Depremin üçüncü günü CHP Genel Başkanı Kemal Kılıçdaroğlu Hatay’a gidip "Batsın böyle devlet yönetimi. Böyle bir devlet yönetimi olamaz" demek yerine, ‘’Ülke olarak çok ağır bir deprem yaşadık. Bu depremde 20 yıldır hükümette olan AK Parti iktidarının da suçu var. Ancak, bizim önceliğimiz enkazların kaldırılmasıdır. Bu çerçevede biz de elimizden gelen iş birliğini yapacağız, hep birlikte bu enkaz altından Can’larımızı kurtaracağız. Hayatını kaybeden vatandaşlarımızı toprağa vereceğiz. Yasımızı tutacağız. Sonrasında da hem hükümetten hem de diğer ilgililerden hesap soracağız. Siyasetteki yarışımıza da nerede kalmışsak oradan devam edeceğiz’’ demiş olsa idi inanın hem partisinin oyunda ciddi bir yükseliş olurdu hem de cumhurbaşkanlığı adaylığında elini güçlendirirdi.

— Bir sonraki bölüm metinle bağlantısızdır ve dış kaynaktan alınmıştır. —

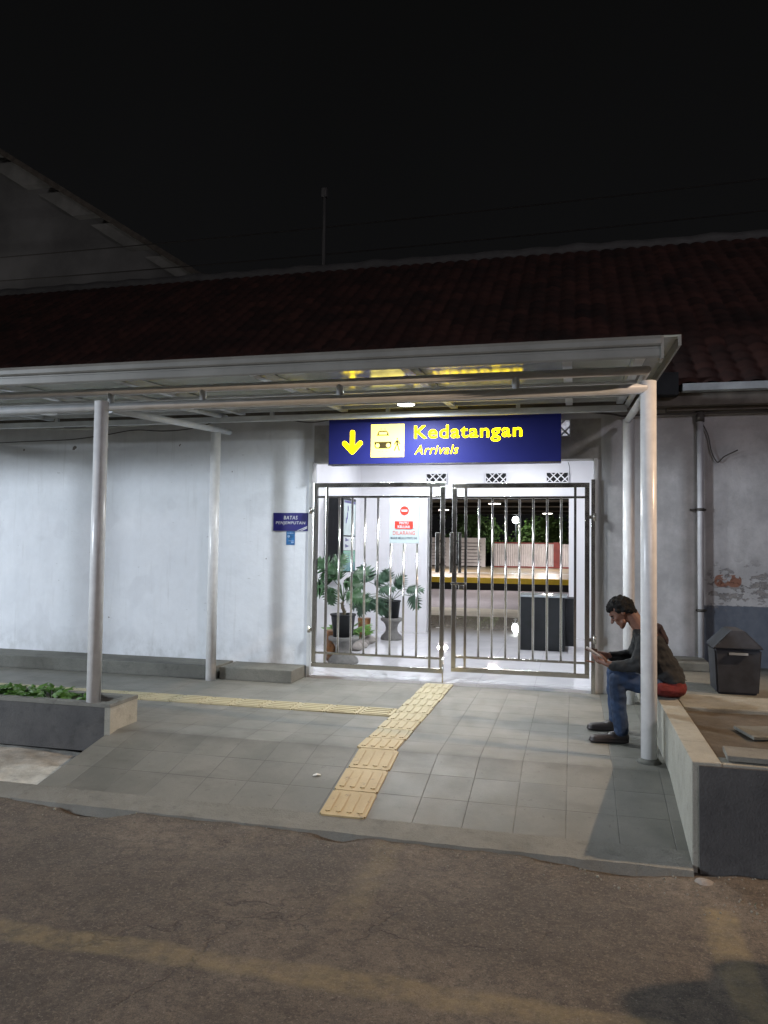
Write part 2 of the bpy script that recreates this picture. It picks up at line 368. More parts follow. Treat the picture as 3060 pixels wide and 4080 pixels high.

Nitekim Muharrem İnce deprem bölgelerinde daha fazla kalıp halkla yan yana olarak belli ölçüde öne çıktı.
Ancak CHP ile aynı ya da benzer tavrı diğer muhalefet partileri de sürdürdüler. Akşener depremden günler sonra yaptığı ilk açıklamasında seçimin yapılması için uğraşacakları yönünde konuştu. Tüm hataların sorumlusunun Erdoğan olduğunu söyleyerek böyle vahim bir olayda dahi önceliğinin birlik içinde yaralarımızı sarmak değil, Erdoğan karşıtlığı olduğunu gösterdi.
Sonuç olarak; muhalefet geçmişte olduğu gibi şimdi de bu tür zamanlarda hemen fırsatçılık yapıp iktidarı enkaza çevirecekken kendisi enkaz altında kalıyor.
Aslına bakarsanız bu tür afetlerde kolektif olarak tüm toplumun sorumluluğu var. Arsa sahibinden müteahhidine, müteahhitten belediyesine, belediyesinden konutu alana kadar herkesin sorumluluğu var.
Deprem ya da genel olarak afetlere dirençli kentler inşa etmek öncelikle farkındalık gerektirir. Bu farkındalık da tüm toplum tarafından benimsenirse etkisi olabilir. Yoksa biz her yıl depremler, orman yangınları, sellerle boğuşmak zorunda kalırız.